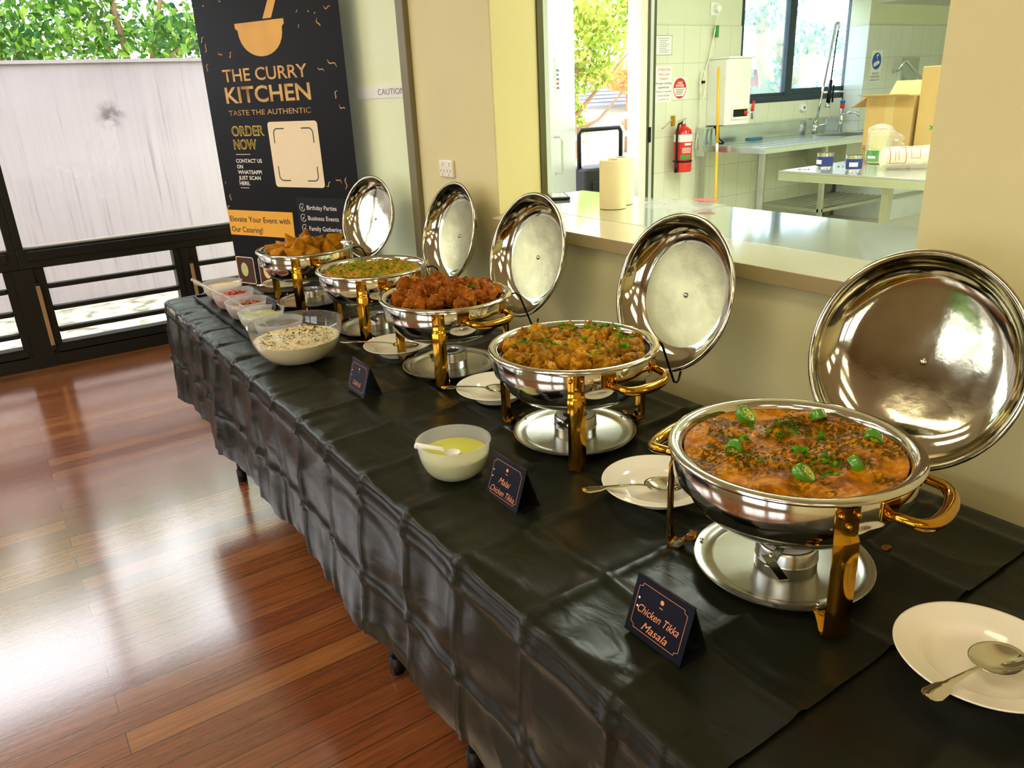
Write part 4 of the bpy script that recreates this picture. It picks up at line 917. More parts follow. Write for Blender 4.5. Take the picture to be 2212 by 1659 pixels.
# tent cards with copper lettering (front face looks towards -X)
def tent_card(label, x, y, lines, rz=0, wd=.102, hh=.078, dp=.052):
    t_ = thing('tent_card', label, 'sign', (x, y, TZ), rz, 'black tent cards on the cloth')
    tk = .002; e = dp/2
    def slab(s):
        return MB().add([(s*e, -wd/2, 0), (s*e, wd/2, 0), (0, wd/2, hh), (0, -wd/2, hh), (s*(e-tk), -wd/2, 0), (s*(e-tk), wd/2, 0), (s*.0002, wd/2, hh-tk*3), (s*.0002, -wd/2, hh-tk*3)],
                        [(0, 1, 2, 3), (7, 6, 5, 4), (0, 4, 5, 1), (1, 5, 6, 2), (2, 6, 7, 3), (3, 7, 4, 0)])
    fr = slab(-1).build('front_panel', 'navy', t_); slab(1).build('back_panel', 'black', t_); MB().box(-e, e, -wd/2, wd/2, 0, .0018).build('base_panel', 'black', t_)
    MB().tube([(0, -wd/2, hh), (0, wd/2, hh)], .0016, 8).build('top_edge', 'black', t_, smooth=True)
    # face frame: x to viewer's right (-Y), y up the slope
    F = frame_m((-e, wd/2, 0), (0, -1, 0), (e, 0, hh)); H = math.hypot(e, hh)
    b = MB(); a0, a1, c0_, c1_, lw, k = .008, wd-.008, .010, H-.009, .0006, .006
    path = [(a0+k, c0_), (a1-k, c0_), (a1-k, c0_+k*.6), (a1, c0_+k), (a1, c1_-k), (a1-k, c1_-k*.6), (a1-k, c1_), (a0+k, c1_), (a0+k, c1_-k*.6), (a0, c1_-k), (a0, c0_+k), (a0+k, c0_+k*.6)]
    for i in range(len(path)):
        p, q = Vector((*path[i], 0)), Vector((*path[(i+1) % len(path)], 0)); dd = (q-p).normalized(); nn = Vector((-dd.y, dd.x, 0))*lw/2
        b.add([p-nn, q-nn, q+nn, p+nn], [(0, 1, 2, 3)], F @ Matrix.Translation((0, 0, .0006)))
    b.build('border_line', 'orange_sign', fr)
    em = MB(); em.lathe([(.0032, 0), (0, .0001)], 14, F @ Matrix.Translation((wd/2, c1_-.010, .0006))); em.box(wd/2-.003, wd/2+.003, c1_-.0185, c1_-.0175, 0, .0004, F); em.build('emblem', 'orange_sign', fr)
    for sy_ in (.040, .052):
        b = MB(); b.add([(.0105, sy_, .0007), (.0125, sy_-.002, .0007), (.0145, sy_, .0007), (.0125, sy_+.002, .0007)], [(0, 1, 2, 3)], F); b.build('sparkle', 'white_print', fr)
    for i, (s, wdt, bl) in enumerate(lines): text(s, 'orange_sign', fr, F, wd/2, bl, wdt, .0115, shear=.45, align='C')
    return t_
tent_card('black tent card before the nearest chafing dish', .6215, .593, [('Chicken Tikka', .074, .034), ('Masala', .046, .014)])
tent_card('black tent card before the grilled chicken dish', .678, 1.034, [('Malai', .036, .034), ('Chicken Tikka', .074, .014)])
tent_card('black tent card before the red fried pieces', .704, 1.730, [('Chilli 65', .046, .020)])
tent_card('black tent card half hidden behind the chickpea dish legs', .745, 2.545, [])

# ================================================================== ROLL-UP BANNER
bt = thing('roll_up_banner', 'tall black roll-up banner with gold bowl and gold lettering', 'banner', (1.00907, 3.93920, 0), math.atan2(-.90259, .43051))
BL = .85
MB().box(-.01, BL+.01, -.05, .05, .0, .07).build('base', 'black', bt, bevel=.012)
MB().box(.30, .33, -.02, .10, -.0, .012).box(.52, .55, -.1, .1, 0, .012).build('foot', 'black', bt)
MB().tube([(BL/2, .02, .06), (BL/2, .02, 1.99)], .009, 8).build('pole', 'leg_steel', bt, smooth=True)
MB().box(0, BL, -.004, .014, 1.985, 2.01).build('top_rail', 'steel_brushed', bt)
pn = MB().box(0, BL, -.0006, .0006, .07, 1.99).build('print_panel', 'banner', bt)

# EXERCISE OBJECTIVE
Transcribe the full listing character for character. Pictures are excluded.

# EXERCISE OUTPUT
Write part 4 of the bpy script that recreates this picture. It picks up at line 917. More parts follow. Write for Blender 4.5. Take the picture to be 2212 by 1659 pixels.
# tent cards with copper lettering (front face looks towards -X)
def tent_card(label, x, y, lines, rz=0, wd=.102, hh=.078, dp=.052):
    t_ = thing('tent_card', label, 'sign', (x, y, TZ), rz, 'black tent cards on the cloth')
    tk = .002; e = dp/2
    def slab(s):
        return MB().add([(s*e, -wd/2, 0), (s*e, wd/2, 0), (0, wd/2, hh), (0, -wd/2, hh), (s*(e-tk), -wd/2, 0), (s*(e-tk), wd/2, 0), (s*.0002, wd/2, hh-tk*3), (s*.0002, -wd/2, hh-tk*3)],
                        [(0, 1, 2, 3), (7, 6, 5, 4), (0, 4, 5, 1), (1, 5, 6, 2), (2, 6, 7, 3), (3, 7, 4, 0)])
    fr = slab(-1).build('front_panel', 'navy', t_); slab(1).build('back_panel', 'black', t_); MB().box(-e, e, -wd/2, wd/2, 0, .0018).build('base_panel', 'black', t_)
    MB().tube([(0, -wd/2, hh), (0, wd/2, hh)], .0016, 8).build('top_edge', 'black', t_, smooth=True)
    # face frame: x to viewer's right (-Y), y up the slope
    F = frame_m((-e, wd/2, 0), (0, -1, 0), (e, 0, hh)); H = math.hypot(e, hh)
    b = MB(); a0, a1, c0_, c1_, lw, k = .008, wd-.008, .010, H-.009, .0006, .006
    path = [(a0+k, c0_), (a1-k, c0_), (a1-k, c0_+k*.6), (a1, c0_+k), (a1, c1_-k), (a1-k, c1_-k*.6), (a1-k, c1_), (a0+k, c1_), (a0+k, c1_-k*.6), (a0, c1_-k), (a0, c0_+k), (a0+k, c0_+k*.6)]
    for i in range(len(path)):
        p, q = Vector((*path[i], 0)), Vector((*path[(i+1) % len(path)], 0)); dd = (q-p).normalized(); nn = Vector((-dd.y, dd.x, 0))*lw/2
        b.add([p-nn, q-nn, q+nn, p+nn], [(0, 1, 2, 3)], F @ Matrix.Translation((0, 0, .0006)))
    b.build('border_line', 'orange_sign', fr)
    em = MB(); em.lathe([(.0032, 0), (0, .0001)], 14, F @ Matrix.Translation((wd/2, c1_-.010, .0006))); em.box(wd/2-.003, wd/2+.003, c1_-.0185, c1_-.0175, 0, .0004, F); em.build('emblem', 'orange_sign', fr)
    for sy_ in (.040, .052):
        b = MB(); b.add([(.0105, sy_, .0007), (.0125, sy_-.002, .0007), (.0145, sy_, .0007), (.0125, sy_+.002, .0007)], [(0, 1, 2, 3)], F); b.build('sparkle', 'white_print', fr)
    for i, (s, wdt, bl) in enumerate(lines): text(s, 'orange_sign', fr, F, wd/2, bl, wdt, .0115, shear=.45, align='C')
    return t_
tent_card('black tent card before the nearest chafing dish', .6215, .593, [('Chicken Tikka', .074, .034), ('Masala', .046, .014)])
tent_card('black tent card before the grilled chicken dish', .678, 1.034, [('Malai', .036, .034), ('Chicken Tikka', .074, .014)])
tent_card('black tent card before the red fried pieces', .704, 1.730, [('Chilli 65', .046, .020)])
tent_card('black tent card half hidden behind the chickpea dish legs', .745, 2.545, [])

# ================================================================== ROLL-UP BANNER
bt = thing('roll_up_banner', 'tall black roll-up banner with gold bowl and gold lettering', 'banner', (1.00907, 3.93920, 0), math.atan2(-.90259, .43051))
BL = .85
MB().box(-.01, BL+.01, -.05, .05, .0, .07).build('base', 'black', bt, bevel=.012)
MB().box(.30, .33, -.02, .10, -.0, .012).box(.52, .55, -.1, .1, 0, .012).build('foot', 'black', bt)
MB().tube([(BL/2, .02, .06), (BL/2, .02, 1.99)], .009, 8).build('pole', 'leg_steel', bt, smooth=True)
MB().box(0, BL, -.004, .014, 1.985, 2.01).build('top_rail', 'steel_brushed', bt)
pn = MB().box(0, BL, -.0006, .0006, .07, 1.99).build('print_panel', 'banner', bt)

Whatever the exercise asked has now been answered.